Created forty years ago this summer by an act of the state legislature, the Martha’s Vineyard Commission has an intentionally broad mandate that includes balancing the economic vitality of the Island with the need to protect its natural resources and unique character. To make sure it truly represented the whole Island, the commission ended up with twenty one members, including nine elected at large and one appointed member from each town.

It’s always a danger in an organization with a vast scope and many chiefs for goals and priorities to get muddled. And it is difficult for any organization to make even its well-honed priorities understood by a public with limited patience and a short attention span. That’s why leadership is needed, to get ahead of the doubters and remind Islanders in a compelling way why the commission was formed, what its purview is and what’s at stake.
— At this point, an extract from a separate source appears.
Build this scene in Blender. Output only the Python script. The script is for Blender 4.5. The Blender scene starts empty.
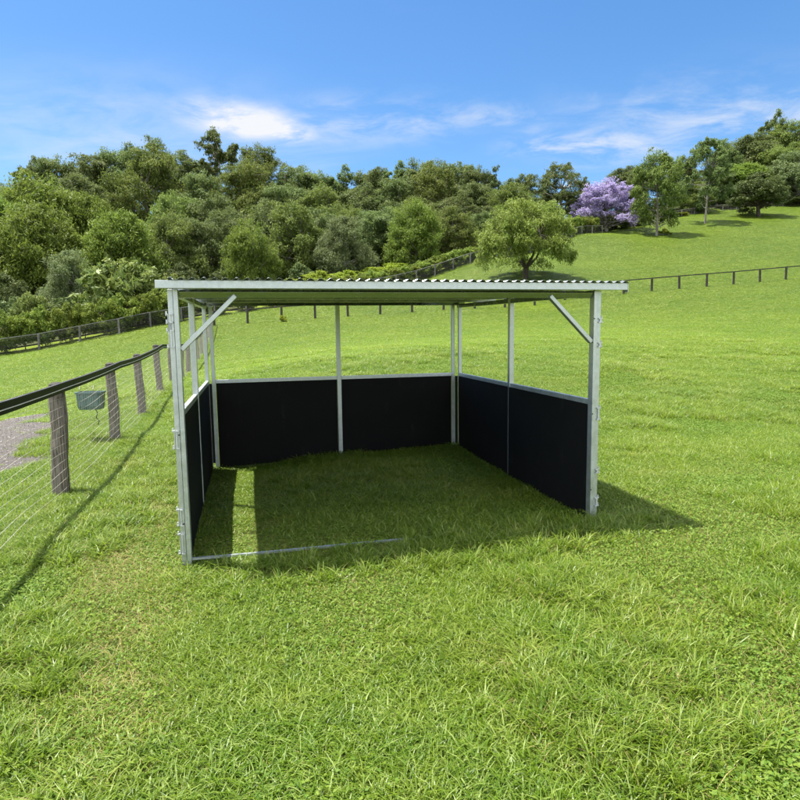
import bpy, math, random
import numpy as np
from mathutils import Vector, Matrix

# ------------------------------------------------------------------ scene, camera, light
S = bpy.context.scene
C = S.collection
H0 = 1.77                                   # eye height
F, PITCH, ROLL = 612.0, 0.110, -0.014       # focal length in px of an 800 px frame

cd = bpy.data.cameras.new('camera')
cam = bpy.data.objects.new('camera', cd)
C.objects.link(cam)
cd.sensor_width = 36.0
cd.lens = F / 800.0 * 36.0
cd.clip_start = 0.05
cd.clip_end = 6000.0
cam.matrix_world = Matrix.Translation((0, 0, H0)) @ Matrix.Rotation(math.pi / 2 - PITCH, 4, 'X') @ Matrix.Rotation(ROLL, 4, 'Z')
S.camera = cam

YAW = 0.2451
EX = np.array([math.cos(YAW), math.sin(YAW)])
EY = np.array([-EX[1], EX[0]])
# shadow offset per metre of height, in shelter axes
sh = EX * 0.27 + EY * (-0.17)
SUN_EL = math.atan(1.0 / np.linalg.norm(sh))
sx, sy = -sh / np.linalg.norm(sh)           # horizontal direction TOWARDS the sun
sun_dir = Vector((sx * math.cos(SUN_EL), sy * math.cos(SUN_EL), math.sin(SUN_EL)))

W = bpy.data.worlds.new('World')
S.world = W
W.use_nodes = True
nt = W.node_tree
nt.nodes.clear()
N = nt.nodes.new
L = nt.links.new
out = N('ShaderNodeOutputWorld')
bg = N('ShaderNodeBackground')
bg.inputs['Strength'].default_value = 0.10
sky = N('ShaderNodeTexSky')
sky.sky_type = 'NISHITA'
sky.sun_disc = False
sky.sun_elevation = SUN_EL
sky.sun_rotation = math.atan2(sx, sy)
sky.altitude = 50
sky.air_density = 1.0
sky.dust_density = 0.6
sky.ozone_density = 3.5
hs = N('ShaderNodeHueSaturation')
hs.inputs['Saturation'].default_value = 1.24
hs.inputs['Value'].default_value = 0.82
L(sky.outputs[0], hs.inputs['Color'])
tc = N('ShaderNodeTexCoord')
sep = N('ShaderNodeSeparateXYZ')
L(tc.outputs['Generated'], sep.inputs[0])


def wm(op, a, b=None, clamp=False):
    n = N('ShaderNodeMath')
    n.operation = op
    n.use_clamp = clamp
    for i, v in enumerate((a, b)):
        if v is None:
            continue
        if isinstance(v, (int, float)):
            n.inputs[i].default_value = v
        else:
            L(v, n.inputs[i])
    return n.outputs[0]


zc = wm('MAXIMUM', wm('ADD', sep.outputs[2], 0.12), 0.05)
comb = N('ShaderNodeCombineXYZ')
L(wm('DIVIDE', sep.outputs[0], zc), comb.inputs[0])
L(wm('DIVIDE', sep.outputs[1], zc), comb.inputs[1])


def wnoise(scale, detail, rough, dist, stretch=(1, 1, 1), off=(0, 0, 0), rot=0.0):
    mp = N('ShaderNodeMapping')
    mp.inputs['Scale'].default_value = stretch
    mp.inputs['Location'].default_value = off
    mp.inputs['Rotation'].default_value = (0, 0, rot)
    L(comb.outputs[0], mp.inputs[0])
    t = N('ShaderNodeTexNoise')
    t.inputs['Scale'].default_value = scale
    t.inputs['Detail'].default_value = detail
    t.inputs['Roughness'].default_value = rough
    t.inputs['Distortion'].default_value = dist
    L(mp.outputs[0], t.inputs['Vector'])
    return t.outputs['Fac']


def wramp(v, lo, hi):
    r = N('ShaderNodeMapRange')
    r.interpolation_type = 'SMOOTHSTEP'
    r.inputs['From Min'].default_value = lo
    r.inputs['From Max'].default_value = hi
    L(v, r.inputs['Value'])
    return r.outputs[0]


def px_dir(px, py):
    """direction of a pixel of the 800 px photograph"""
    a, b = px - 400, py - 400
    c, s = math.cos(ROLL), math.sin(ROLL)
    x, y = a * c + b * s, -a * s + b * c
    up = -y / F
    return np.array([x / F, math.cos(PITCH) + up * math.sin(PITCH), -math.sin(PITCH) + up * math.cos(PITCH)])


# thin high cirrus in long streaks, and one small bright cloud left of the middle
cirrus = wm('MULTIPLY', wramp(wnoise(0.8, 7, 0.6, 0.5, (0.5, 1.5, 1), (2.2, 0.4, 0), 0.5), 0.48, 0.74),
            wramp(wnoise(0.5, 3, 0.5, 0.0, (1, 1, 1), (5.1, 1.3, 0)), 0.40, 0.62))
cirrus = wm('MULTIPLY', cirrus, 0.50)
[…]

The Stop & Shop hearings have dragged on for months without resolution of what may be the single most important issue — traffic impacts on the critical bottleneck at the Five Corners intersection. In Oak Bluffs, the tenor of the commission’s questions about the bowling alley have led some to believe that the commission, against all actual evidence, is anti-business.

Mr. London told the Gazette this week that the MVC wasn’t invited early this year, as it usually is in December or January, to present its budget to town officials. Knowing the budget was up ten per cent, the commission might reasonably have pre-empted some criticism by asking for an audience itself.
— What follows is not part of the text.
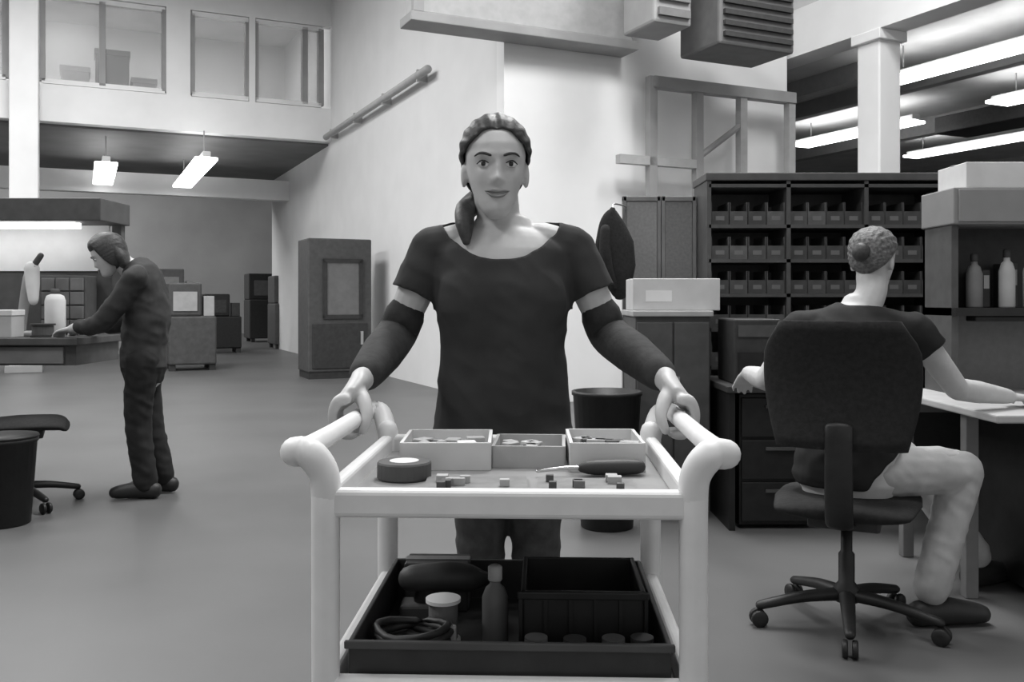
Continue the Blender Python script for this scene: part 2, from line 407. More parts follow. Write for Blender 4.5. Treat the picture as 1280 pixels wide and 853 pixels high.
def face_parts(parent, base, rot, sc):
    for sx in (-1, 1):
        e = MB().ball(base + rot @ (Vector((sx * .031, -.0725, .1165)) * sc), (.0138 * sc, .0075 * sc, .0068 * sc), rot=rot).build('eye', M_EYEW, parent, smooth=True)
        MB().ball(base + rot @ (Vector((sx * .031, -.0785, .1168)) * sc), (.0056 * sc, .003 * sc, .0056 * sc), 12, 8, rot=rot).build('iris', M_EYED, e, smooth=True)
        MB().limb([base + rot @ (Vector((sx * x, -y, z)) * sc) for x, y, z in ((.045, .0745, .1165), (.038, .0785, .1225), (.030, .081, .1238), (.020, .081, .119))], [.0012, .0018, .0018, .001], n=6).build('eyelashes', M_EYED, parent, smooth=True)
        MB().limb([base + rot @ (Vector((sx * x, -y, z)) * sc) for x, y, z in ((.050, .0725, .134), (.040, .082, .1395), (.028, .088, .139), (.016, .089, .135))], [.0015, .003, .0035, .003], side=rot @ Vector((0, 0, 1)), n=8).build('eyebrow', M_HAIR, parent, smooth=True)
    MB().limb([base + rot @ (Vector((x, -y, z)) * sc) for x, y, z in ((-.027, .080, .0565), (-.012, .0895, .0565), (0, .0915, .0550), (.012, .0895, .0565), (.027, .080, .0565))], [.0012, .0034, .0036, .0034, .0012], side=rot @ Vector((0, 0, 1)), n=8).build('upper_lip', M_LIP, parent, smooth=True)
    MB().limb([base + rot @ (Vector((x, -y, z)) * sc) for x, y, z in ((-.025, .0805, .0545), (-.012, .089, .0465), (0, .0918, .0440), (.012, .089, .0465), (.025, .0805, .0545))], [.0012, .0038, .0044, .0038, .0012], side=rot @ Vector((0, 0, 1)), n=8).build('lower_lip', M_LIP, parent, smooth=True)
def grip_hand(mb, xr, yc, zr, so, wrist):
    """hand closed over a rail along Y at (xr, zr); so = outward sign"""
    W = Vector(wrist)
    mb.limb([W, (xr + so * .002, yc + .03, zr + .056), (xr + so * .018, yc - .002, zr + .037)], [(.027, .022), (.038, .021), (.045, .015)], side=(0, 1, 0))
    for dy, r, L in ((-.036, .0104, 1.0), (-.0125, .0108, 1.1), (.0115, .0104, 1.0), (.034, .0092, .8)):
        y = yc + dy
        mb.limb([(xr + so * .010, y, zr + .040), (xr + so * .026, y, zr + .036), (xr + so * .036, y - .001, zr + .012), (xr + so * .031, y - .002, zr - .015), (xr + so * .012, y - .003, zr - .030), (xr + so * (.012 - .018 * L), y - .003, zr - .030)],
                [r * 1.15, r * 1.18, r, r * .98, r * .92, r * .8], side=(0, 1, 0), n=10)
    mb.limb([(xr - so * .004, yc + .012, zr + .052), (xr - so * .022, yc - .018, zr + .034), (xr - so * .032, yc - .038, zr + .006), (xr - so * .024, yc - .046, zr - .020)], [.018, .0155, .012, .0092], side=(0, 1, 0), n=10)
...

A Harris Poll conducted by the Gazette last summer found ninety four per cent of seasonal and full-time residents of the Vineyard believe preserving the character of the Island is an important objective of the MVC. At the same time, only 23 per cent have a great deal of confidence in the regional commission’s ability to carry out its mission, and seventeen per cent have hardly any confidence at all.

There are some who say that the commission itself is unnecessary, a redundant and intrusive layer of government. We strongly disagree. It is precisely because of its importance to preserving what we love about the Vineyard that it needs to take stock and fast — to figure out why the tide of public sentiment is turning against it and how to counter that perception.

This editorial has been changed to clarify a comment made by Mr. London in an interview with the Gazette this week about what he described as a usual process — when the MVC is invited early by the towns to present its budget in December or January.